Walking or driving along Beaver’s busy Fifth Street nowadays, it’s hard to believe that at one time there was an active railroad right smack in the middle of the road.
The Beaver Valley Railroad Co. was once one of the longest “street railroads” in the country (3.14 miles). Incorporated in 1899, the company was owned by wealthy industrialist Joseph Newton Pew, owner of Sun Oil Company. Pew, who owned various commercial properties on the western side of Beaver and Vanport, wanted a way to transport his product to barges along the Ohio River.

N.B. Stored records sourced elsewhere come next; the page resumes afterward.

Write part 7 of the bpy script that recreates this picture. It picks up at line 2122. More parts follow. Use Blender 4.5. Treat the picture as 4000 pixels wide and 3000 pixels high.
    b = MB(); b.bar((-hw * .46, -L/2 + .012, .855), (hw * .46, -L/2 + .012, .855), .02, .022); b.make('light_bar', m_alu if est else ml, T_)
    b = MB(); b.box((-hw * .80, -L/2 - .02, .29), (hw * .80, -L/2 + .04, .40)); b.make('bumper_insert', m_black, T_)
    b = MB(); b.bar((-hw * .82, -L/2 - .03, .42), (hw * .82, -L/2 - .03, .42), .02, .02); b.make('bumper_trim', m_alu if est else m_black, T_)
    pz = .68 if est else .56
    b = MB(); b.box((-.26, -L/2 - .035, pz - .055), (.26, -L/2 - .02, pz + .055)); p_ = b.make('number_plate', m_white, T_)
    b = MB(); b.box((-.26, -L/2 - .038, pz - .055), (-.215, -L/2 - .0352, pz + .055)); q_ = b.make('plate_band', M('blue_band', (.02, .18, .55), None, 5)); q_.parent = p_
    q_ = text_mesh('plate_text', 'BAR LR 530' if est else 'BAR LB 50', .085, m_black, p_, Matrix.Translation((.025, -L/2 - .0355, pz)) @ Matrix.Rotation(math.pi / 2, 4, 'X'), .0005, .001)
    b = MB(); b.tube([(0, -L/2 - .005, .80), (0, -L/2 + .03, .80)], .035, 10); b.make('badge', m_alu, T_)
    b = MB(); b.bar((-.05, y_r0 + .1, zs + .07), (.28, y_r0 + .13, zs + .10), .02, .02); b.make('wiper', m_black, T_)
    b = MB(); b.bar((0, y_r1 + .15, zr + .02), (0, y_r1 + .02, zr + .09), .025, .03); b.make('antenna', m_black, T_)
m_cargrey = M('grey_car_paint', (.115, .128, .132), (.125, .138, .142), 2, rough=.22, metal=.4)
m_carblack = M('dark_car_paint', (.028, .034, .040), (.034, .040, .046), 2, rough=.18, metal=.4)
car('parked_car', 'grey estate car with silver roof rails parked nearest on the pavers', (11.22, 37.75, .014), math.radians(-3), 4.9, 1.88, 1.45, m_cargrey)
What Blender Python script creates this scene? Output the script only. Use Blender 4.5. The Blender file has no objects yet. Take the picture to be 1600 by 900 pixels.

So, despite opposition from many of the town’s residents, Pew had a railroad line built that spurred off the P&LE railroad in Bridgewater (near where The Wooden Indian Restaurant stands today) and ran all the way up Fifth Street, down Georgetown Lane in Vanport (past what is Eaton Corp. today), behind the Vanport baseball fields, and finally crossing over Route 68 near 84 Lumber, where it connected with the Pennsylvania Railroad. Many locals still have found memories of the railway and the little locomotive, lovingly referred to as the “Dinky” or “Shifter,” which used to pull cars along the tracks.
During its heyday the Beaver Valley Railroad not only served Pew’s oil interests, it also served The Cook-Anderson Company lumber yard (Fifth and Insurance streets) as well as the Gulf Refining Company (which later became the Silverman brothers’ winery and today is Spagnola’s Beer Distributor). In the 1940s the line also served the Curtiss-Wright propeller plant (later, Westinghouse; today, Eaton Corp.), carrying the airplane propellers that would end up help the Allies win World War II.
By 1970 the Beaver Valley Railroad was abandoned and the tracks were removed. If you look closely, however, you can still find remnants of the railway, including tracks embedded in the road down across Walnut Lane in Vanport and the old path of the line beneath Interstate 376.